» Directions for this task:
Extract the lines up to and including the one that contains "fuzz(v, vnormals(v, f), 14000, .004, gt, 62)", starting with the first line of the entries below, and omit the pictures.

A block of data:
____________

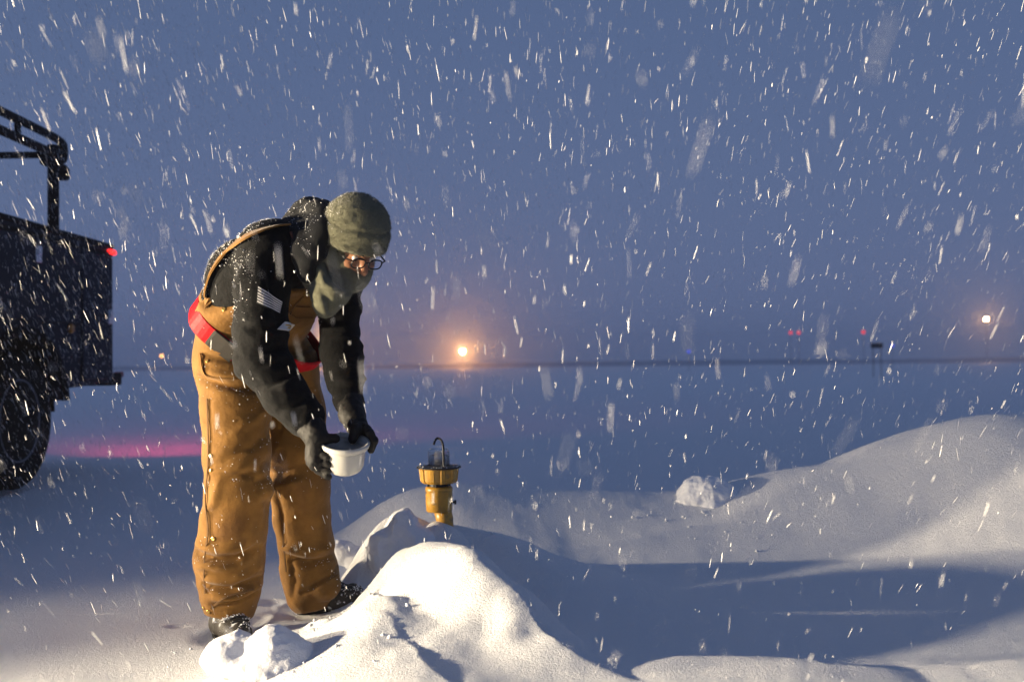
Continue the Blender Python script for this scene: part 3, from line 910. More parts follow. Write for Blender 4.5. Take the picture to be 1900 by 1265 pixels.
# short fleece fibres standing off the cap and face cover
def fuzz(v, n, count, ln, parent, seed):
    q_ = np.random.default_rng(seed); ids = q_.integers(0, len(v), count)
    p0 = v[ids] + q_.normal(size=(count, 3)) * .0015; nn = n[ids] + q_.normal(size=(count, 3)) * .55
    nn /= np.linalg.norm(nn, axis=1, keepdims=True)
    sd_ = np.cross(nn, q_.normal(size=(count, 3))); sd_ /= np.linalg.norm(sd_, axis=1, keepdims=True)
    L_ = ln * (.5 + q_.random((count, 1)))
    VV = np.stack([p0 - sd_ * .0005 - n[ids] * .001, p0 + sd_ * .0005 - n[ids] * .001, p0 + nn * L_], 1).reshape(-1, 3)
    o = mesh_obj('fleece_fibres', VV, np.arange(count * 3).reshape(-1, 3), M['olive'], parent, smooth=False); o['kind'] = 'stuff'
fuzz(cv, cn, 22000, .006, cap_o, 61)
fuzz(v, vnormals(v, f), 14000, .004, gt, 62)

# -------- eyeglasses
gl = empty_gl = None
mb = MB()
for s in (-1, 1):
    ring = []
    for k in range(21):
        a = 2 * math.pi * k / 20
        ex = 0.026 * math.copysign(abs(math.cos(a)) ** 0.75, math.cos(a)); ez = 0.018 * math.copysign(abs(math.sin(a)) ** 0.75, math.sin(a))
        ring.append(hd(.034 * s + ex, .116 - 0.10 * abs(.034 * s + ex) ** 1.0 * 0.35, .004 + ez))
    mb.tube(ring, 0.0026, 6, False)
    mb.tube([hd(.060 * s, .113, .012), hd(.080 * s, .10, .012), hd(.086 * s, .05, .010)], 0.0026, 6)
mb.tube([hd(-.009, .116, .008), hd(0, .119, .011), hd(.009, .116, .008)], 0.0024, 6)
glz = mb.build('eyeglasses', M['frame'], person, smooth=True)
glz['label'] = 'black framed eyeglasses'
for s in (-1, 1):
    mb = MB(); vv_ = []
    for k in range(16):
        a = 2 * math.pi * k / 16
        ex = 0.025 * math.cos(a); ez = 0.017 * math.sin(a)
        vv_.append(hd(.034 * s + ex, .1155 - 0.035 * abs(.034 * s + ex), .004 + ez))
    vv2 = [p + HW * 0.0012 for p in vv_]
    mb.add(vv_ + vv2, [tuple(range(16))[::-1], tuple(range(16, 32))] + [(k, (k + 1) % 16, 16 + (k + 1) % 16, 16 + k) for k in range(16)])
    mb.build('lens', M['lens'], glz)

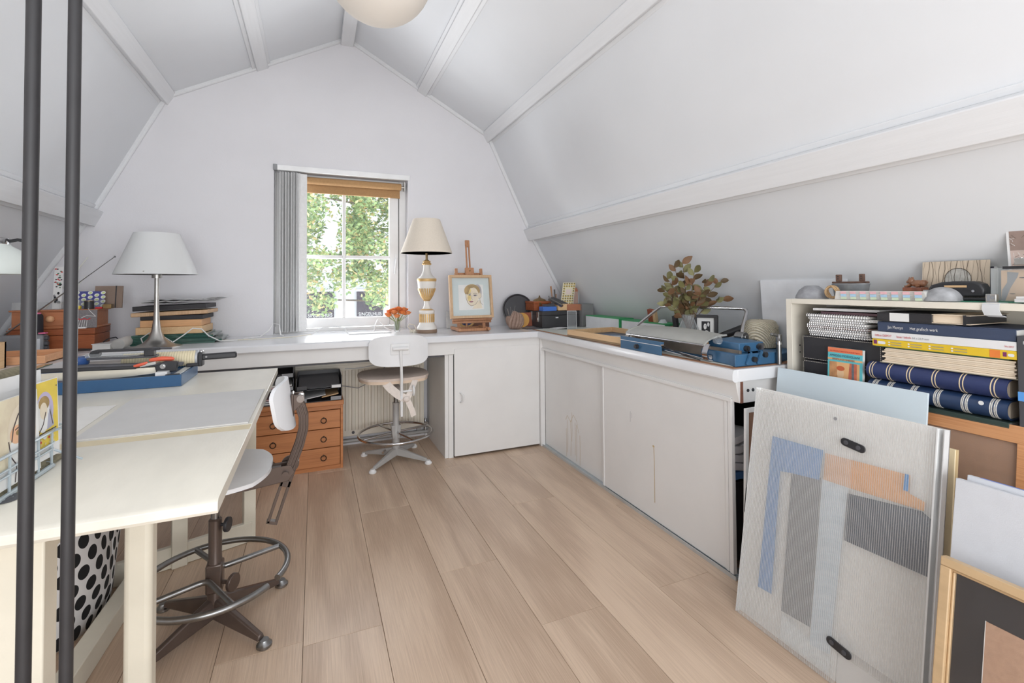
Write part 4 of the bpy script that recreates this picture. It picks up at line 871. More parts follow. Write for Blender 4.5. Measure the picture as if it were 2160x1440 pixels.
# paper roll, white books
solo(MB().lathe([(.026,0),(.026,.20),(.020,.20),(.020,0),(.026,0)],(-.885,2.868,.7765),24,(R(-90),0,R(4))),'paper_roll',paper,'white paper roll lying beside the steel lamp','roll')
t=thing('white_book','small white book lying by the brown wooden chest','book',(-.93,2.93,.75))
MB().box((-.935,2.945,.7525),(.085,.14,.004),(0,0,R(-16))).box((-.935,2.945,.780),(.085,.14,.004),(0,0,R(-16))).build('cover',white_plastic,t); MB().box((-.937,2.948,.766),(.078,.132,.023),(0,0,R(-16))).build('pages',paper,t)
solo(MB().tube([(-.97,2.95,.784),(-.95,2.96,.80),(-.925,2.97,.804),(-.91,2.97,.79),(-.93,2.95,.784)],.003,6),'short_cable',black_plastic,'short black cable on the small white book','cable')
solo(MB().box((-.905,2.975,.789),(.03,.014,.012),(0,0,.2)),'red_clip',red_print,'bright red clip on the small white book','clip',bevel=.002)
solo(MB().tube([(-1.0,2.92,.754),(-1.04,2.9,.76),(-1.09,2.9,.757),(-1.06,2.88,.754),(-1.0,2.895,.754)],.003,6),'loose_cable',black_plastic,'dark cable loop in front of the wooden chest','cable')
# wooden chests
t=thing('wooden_chest','low red brown wooden chest with dovetailed corners','chest',(-1.15,3.03,.75),R(3))
MB().bx(-1.325,-1.0,2.94,3.13,.7505,.825).build('body',brown_chest,t,bevel=.002); MB().bx(-1.327,-.998,2.938,3.132,.8265,.856).build('lid',brown_chest,t,bevel=.003)
t=thing('drawer_box','brown box with one round knob drawer on top of the chest','box',(-1.15,3.04,.857),R(2))
bb=mat('drawer_brown',(160,104,72),r=.4,var=.1,sc=8,stretch=(1,8,8))
MB().bx(-1.32,-1.005,2.965,3.12,.857,.944).build('body',bb,t,bevel=.002); MB().bx(-1.328,-.995,2.957,3.128,.857,.866).bx(-1.328,-.995,2.957,3.128,.941,.949).build('moulding',bb,t,bevel=.003)
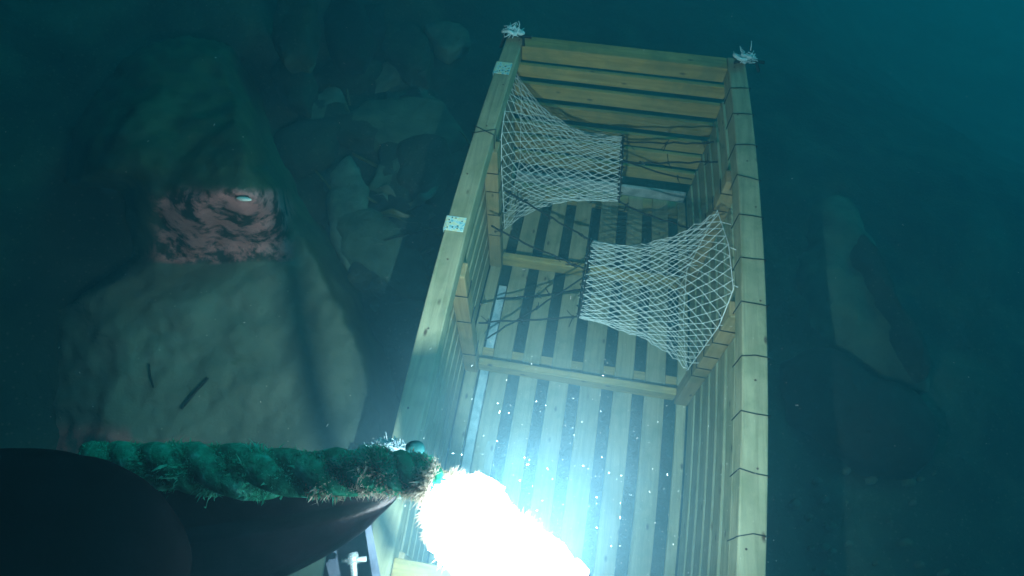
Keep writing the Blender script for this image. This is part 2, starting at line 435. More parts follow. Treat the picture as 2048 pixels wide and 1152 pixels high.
ff = [(j * nx + i, (j + 1) * nx + i, (j + 1) * nx + i + 1, j * nx + i + 1) for j in range(ny - 1) for i in range(nx - 1)]
# close it underneath
k = len(vv); loop_ = [i for i in range(nx)] + [j * nx + nx - 1 for j in range(1, ny)] + [(ny - 1) * nx + i for i in range(nx - 2, -1, -1)] + [j * nx for j in range(ny - 2, 0, -1)]
vv += [Vector((vv[i].x, vv[i].y, -.8)) for i in loop_]
for a in range(len(loop_)):
    b2 = (a + 1) % len(loop_); ff.append((loop_[a], loop_[b2], k + b2, k + a))
ff.append(tuple(k + a for a in range(len(loop_))))
me.from_pydata([tuple(v) for v in vv], [], ff); me.polygons.foreach_set('use_smooth', [True] * len(me.polygons)); me.update()
at1 = me.attributes.new('crust', 'FLOAT', 'POINT'); at2 = me.attributes.new('dark_green', 'FLOAT', 'POINT')
c1 = []; c2_ = []
for j in range(ny):
    for i in range(nx):
        px, py = -240 + 1150 * i / (nx - 1), -110 + 1450 * j / (ny - 1)
        wn = Vector((px * .02, py * .02, 4)); qx = px + 16 * noise.noise(wn); qy = py + 12 * noise.noise(wn + Vector((5, 5, 5)))
        c1.append(sst(285, 330, qx) * sst(598, 570, qx) * sst(368, 392, qy) * sst(527, 519, py + 5 * noise.noise(wn)))
        c2_.append(max(sst(395, 372, qy), sst(0, 1, (qx - interp(R_EDGE, py) + 120) / 60) * sst(760, 560, py)))  # mask: darker green on the upper dome and right flank
c1 += [0] * len(loop_); c2_ += [0] * len(loop_)
at1.data.foreach_set('value', c1); at2.data.foreach_set('value', c2_)
M_BLD, nt_, b_ = mat('boulder_stone', .85, .15); co = coords(nt_)
c = ramp(nt_, noise_n(nt_, co, 5, 7, .6, .3), [(.3, (.05, .08, .058)), (.5, (.095, .13, .10)), (.75, (.15, .185, .15))])
geo = N(nt_, 'ShaderNodeNewGeometry'); sep = N(nt_, 'ShaderNodeSeparateXYZ'); nt_.links.new(geo.outputs['Position'], sep.inputs[0])
# coralline crust grows in a band on the step face and along the foot of the slab
def band(out, lo0, lo1, hi0, hi1):
    a = N(nt_, 'ShaderNodeMapRange', interpolation_type='SMOOTHSTEP'); a.inputs[1].default_value = lo0; a.inputs[2].default_value = lo1
    b = N(nt_, 'ShaderNodeMapRange', interpolation_type='SMOOTHSTEP'); b.inputs[1].default_value = hi1; b.inputs[2].default_value = hi0
    nt_.links.new(out, a.inputs[0]); nt_.links.new(out, b.inputs[0])
    mm = N(nt_, 'ShaderNodeMath', operation='MULTIPLY'); nt_.links.new(a.outputs[0], mm.inputs[0]); nt_.links.new(b.outputs[0], mm.inputs[1]); return mm.outputs[0]
def mth(op, a, b):
    mm = N(nt_, 'ShaderNodeMath', operation=op)
    for i, x in enumerate((a, b)):
        if hasattr(x, 'links'): nt_.links.new(x, mm.inputs[i])
        else: mm.inputs[i].default_value = x
    return mm.outputs[0]
zb = band(sep.outputs[2], .24, .26, .475, .51)
xb = band(sep.outputs[0], -.87, -.80, -.50, -.43)
yb = band(sep.outputs[1], -.80, -.76, -.2, -.1)
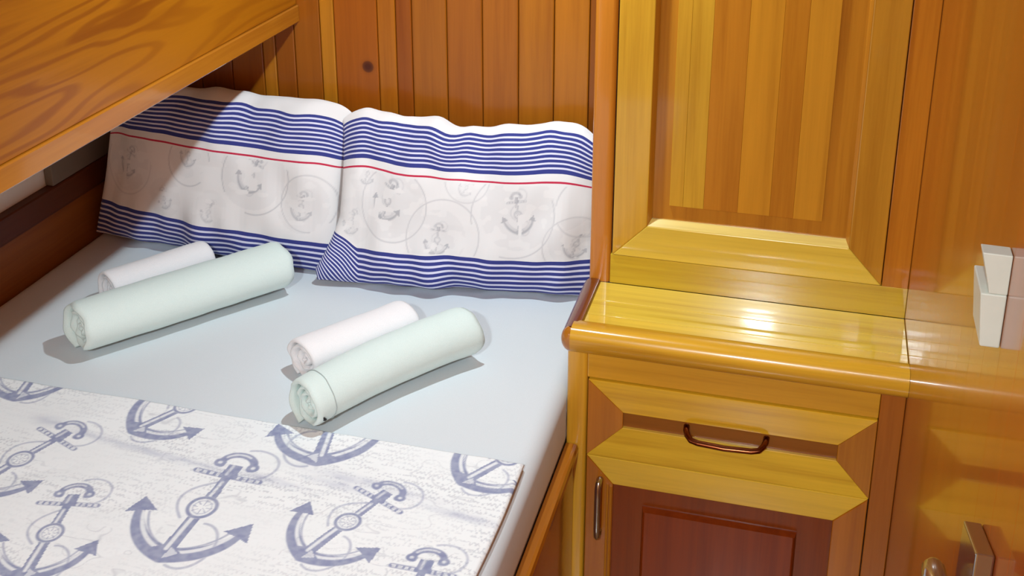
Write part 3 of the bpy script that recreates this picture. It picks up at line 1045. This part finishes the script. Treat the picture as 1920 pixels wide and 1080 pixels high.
def build_towel(p0, p1, r, mat, seed, label, bend=0.0, flat=0.92, turns=3.6, taper=0.0, hem=False, tip=0.0):
    """a sheet wound into a spiral and extruded along a gently bent axis"""
    rd = np.random.default_rng(seed)
    ax = Vector((p1[0] - p0[0], p1[1] - p0[1], 0))
    L = ax.length
    ax.normalize()
    sd = Vector((ax.y, -ax.x, 0))                       # towards the camera side
    th = r / (turns + 0.6) * 0.86                      # sheet thickness
    M = 150
    pts_o, pts_i = [], []
    for k in range(M + 1):
        f = k / M
        a = 2 * math.pi * turns * f + 0.6
        rad = th * 0.75 + (r - th * 0.75) * f
        pts_o.append((a, rad))
    N = 40
    verts, faces = [], []
    jit = [0.010 * noise.noise(Vector((seed, k * 0.045, 0.0))) + 0.006 * noise.noise(Vector((seed + 9, k * 0.21, 0.0))) for k in range(M + 1)]

    def at(i, k, inner):
        s = i / (N - 1)
        a, rad = pts_o[k]
        rr = rad - (th * 0.93 if inner else 0.0)
        # rounded lips at both ends
        lip = min(s, 1 - s) * L
        rr_l = 1.0
        if lip < 0.012:
            q = 1 - lip / 0.012
            rr = rr - (th * 0.28 * q * q if not inner else -th * 0.28 * q * q)
        rr *= 1.0 - taper * s
        env = 1.035 + 0.030 * noise.noise(Vector((s * 3.0, a * 0.25, seed * 1.7))) + 0.02 * noise.noise(Vector((s * 9.0, a * 0.8, seed * 2.9)))
        if k > M * 0.72:
            rr *= env
        cx = rr * math.cos(a) * 1.05
        cz = rr * math.sin(a) * flat
        t = s * L + (jit[k] + (0.012 * (1 - k / M)) * (1 if s < .5 else -1)) * max(0.0, 1.0 - min(s, 1 - s) / 0.3)
        b = bend * (4 * s * (1 - s))
        # settle on the sheet: the underside is pressed flat
        zc = r * flat * (1.0 - taper * s) * 0.955
        z = max(cz + zc, 0.0012 + 0.010 * (1 - k / M))
        z += tip * max(0.0, s - 0.6)
        p = Vector((p0[0], p0[1], 0)) + ax * t + sd * (cx + b)
        return (p.x, p.y, ZM + 0.0022 + z)
    for i in range(N):
        for k in range(M + 1):
            verts.append(at(i, k, False))
        for k in range(M + 1):
            verts.append(at(i, k, True))
    W = 2 * (M + 1)
    for i in range(N - 1):
        for k in range(M):
            A0 = i * W + k
            faces.append((A0, A0 + 1, A0 + W + 1, A0 + W))
            B0 = i * W + M + 1 + k
            faces.append((B0, B0 + W, B0 + W + 1, B0 + 1))
        faces.append((i * W + M, i * W + W - 1, (i + 1) * W + W - 1, (i + 1) * W + M))
        faces.append((i * W, (i + 1) * W, (i + 1) * W + M + 1, i * W + M + 1))
    for i in (0, N - 1):
        for k in range(M):
            A0, B0 = i * W + k, i * W + M + 1 + k
            faces.append((A0, B0, B0 + 1, A0 + 1) if i == 0 else (A0, A0 + 1, B0 + 1, B0))
    bm = bmesh.new()
    vv = [bm.verts.new(v) for v in verts]
    for f in faces:
        bm.faces.new([vv[q] for q in f])
    bmesh.ops.recalc_face_normals(bm, faces=bm.faces)
    o = link('rolled_towel', bm, mat, None, smooth=True, org=((p0[0] + p1[0]) / 2, (p0[1] + p1[1]) / 2, ZM))
    tag(o, label, 'towel', 'rolled towels on the bed')
    if hem:
        i0 = 4
        line = []
        for k in range(int(M * 0.74), M + 1):
            p = Vector(at(i0, k, False))
            line.append(p)
        cen = sum(line, Vector()) / len(line)
        line = [p + (p - cen).normalized() * 0.0006 for p in line]
        link('hem_stitching', tube(line, 0.0008, 6), SEAM, o, smooth=True)
    return o, at, M


build_towel((-1.250, 1.600), (-0.998, 1.932), 0.0560, TERRY_MINT, 1, 'long pale mint rolled towel on the left, lying in front of a small white roll', taper=-0.02)
build_towel((-1.302, 1.772), (-1.182, 1.955), 0.0400, TERRY_WHITE, 2, 'small white rolled towel on the left, behind the long mint roll near the pillow')
build_towel((-0.822, 1.626), (-0.688, 1.812), 0.0450, TERRY_WHITE, 7, 'small white rolled towel in the middle of the bed, behind a mint roll', flat=0.86)
t3, at3, M3 = build_towel((-0.752, 1.492), (-0.560, 1.786), 0.0480, TERRY_MINT, 4, 'long pale mint rolled towel nearest the nightstand, with a stitched hem ring and black tag', bend=-0.014, taper=-0.10, hem=True)
ka = 120
q0, q1 = Vector(at3(1, ka, False)), Vector(at3(2, ka - 3, False))
out = (q0 - Vector(at3(1, ka, True))).normalized() * 0.0014
bmt = tube([q0 + out, q0 * 0.5 + q1 * 0.5 + out, q1 + out + Vector((0, 0, 0.006))], [0.0012, 0.0036, 0.0030], 6, 0.6)
tg = link('care_tag', bmt, BLACK, t3)
tg['label'] = 'small black tag'

# ------------------------------------------------------------------ switch and door handle on the right wall
sw = thing('light_switch', (XR, 1.15, -0.56), 'white plastic switch box with a stepped rocker, on the glossy right wall', 'switch')


def xz_box(x0, x1b, x1t, y0, y1, z0, z1, bw=0.0015):
    """box against the wall plane XR: protrudes to x1b at the bottom and x1t at the top"""
    bm = bmesh.new()
    pts = []
    for y in (y0, y1):
        pts += [(x0, y, z0), (x1b, y, z0), (x1t, y, z1), (x0, y, z1)]
    v = [bm.verts.new(p) for p in pts]
    for q in ((0, 1, 2, 3), (7, 6, 5, 4), (0, 4, 5, 1), (1, 5, 6, 2), (2, 6, 7, 3), (3, 7, 4, 0)):
        bm.faces.new([v[i] for i in q])
    bmesh.ops.recalc_face_normals(bm, faces=bm.faces)
    return bevel(bm, bw, 2)


link('lower_box', xz_box(XR - 0.0003, XR - 0.0177, XR - 0.0232, 1.034, 1.094, -0.563, -0.5085), WHITE_PLASTIC, sw)
bm = prism_xz([(XR - 0.0003, -0.5082), (XR - 0.0165, -0.5082), (XR - 0.0168, -0.5040), (XR - 0.0262, -0.468), (XR - 0.0003, -0.4685)], 1.034, 1.054, 0.001)
link('upper_box', bm, WHITE_PLASTIC, sw)

dh = thing('door_handle', (XR, 0.98, -0.78), 'chrome lever door handle on the glossy right wall, at the lower right corner', 'door handle')
bm = box(XR - 0.0165, XR - 0.0003, 0.910, 0.990, -0.90, -0.710, 0)
for v in bm.verts:
    if v.co.z > -0.8:
        v.co.z = -0.697 if v.co.y < 0.95 else -0.7235
link('back_plate', bevel(bm, 0.002, 3), CHROME, dh)
lv = [(XR - 0.012, 0.952, -0.788), (XR - 0.020, 0.952, -0.788), (XR - 0.027, 0.953, -0.789), (XR - 0.033, 0.961, -0.790), (XR - 0.035, 0.978, -0.791), (XR - 0.035, 1.000, -0.792), (XR - 0.034, 1.008, -0.793)]
link('lever', tube(lv, [0.010, 0.0095, 0.0105, 0.012, 0.0125, 0.0115, 0.008], 14), CHROME, dh, smooth=True)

____________

» Solution:
Continue the Blender Python script for this scene: part 3, from line 910. More parts follow. Write for Blender 4.5. Take the picture to be 1900 by 1265 pixels.
# short fleece fibres standing off the cap and face cover
def fuzz(v, n, count, ln, parent, seed):
    q_ = np.random.default_rng(seed); ids = q_.integers(0, len(v), count)
    p0 = v[ids] + q_.normal(size=(count, 3)) * .0015; nn = n[ids] + q_.normal(size=(count, 3)) * .55
    nn /= np.linalg.norm(nn, axis=1, keepdims=True)
    sd_ = np.cross(nn, q_.normal(size=(count, 3))); sd_ /= np.linalg.norm(sd_, axis=1, keepdims=True)
    L_ = ln * (.5 + q_.random((count, 1)))
    VV = np.stack([p0 - sd_ * .0005 - n[ids] * .001, p0 + sd_ * .0005 - n[ids] * .001, p0 + nn * L_], 1).reshape(-1, 3)
    o = mesh_obj('fleece_fibres', VV, np.arange(count * 3).reshape(-1, 3), M['olive'], parent, smooth=False); o['kind'] = 'stuff'
fuzz(cv, cn, 22000, .006, cap_o, 61)
fuzz(v, vnormals(v, f), 14000, .004, gt, 62)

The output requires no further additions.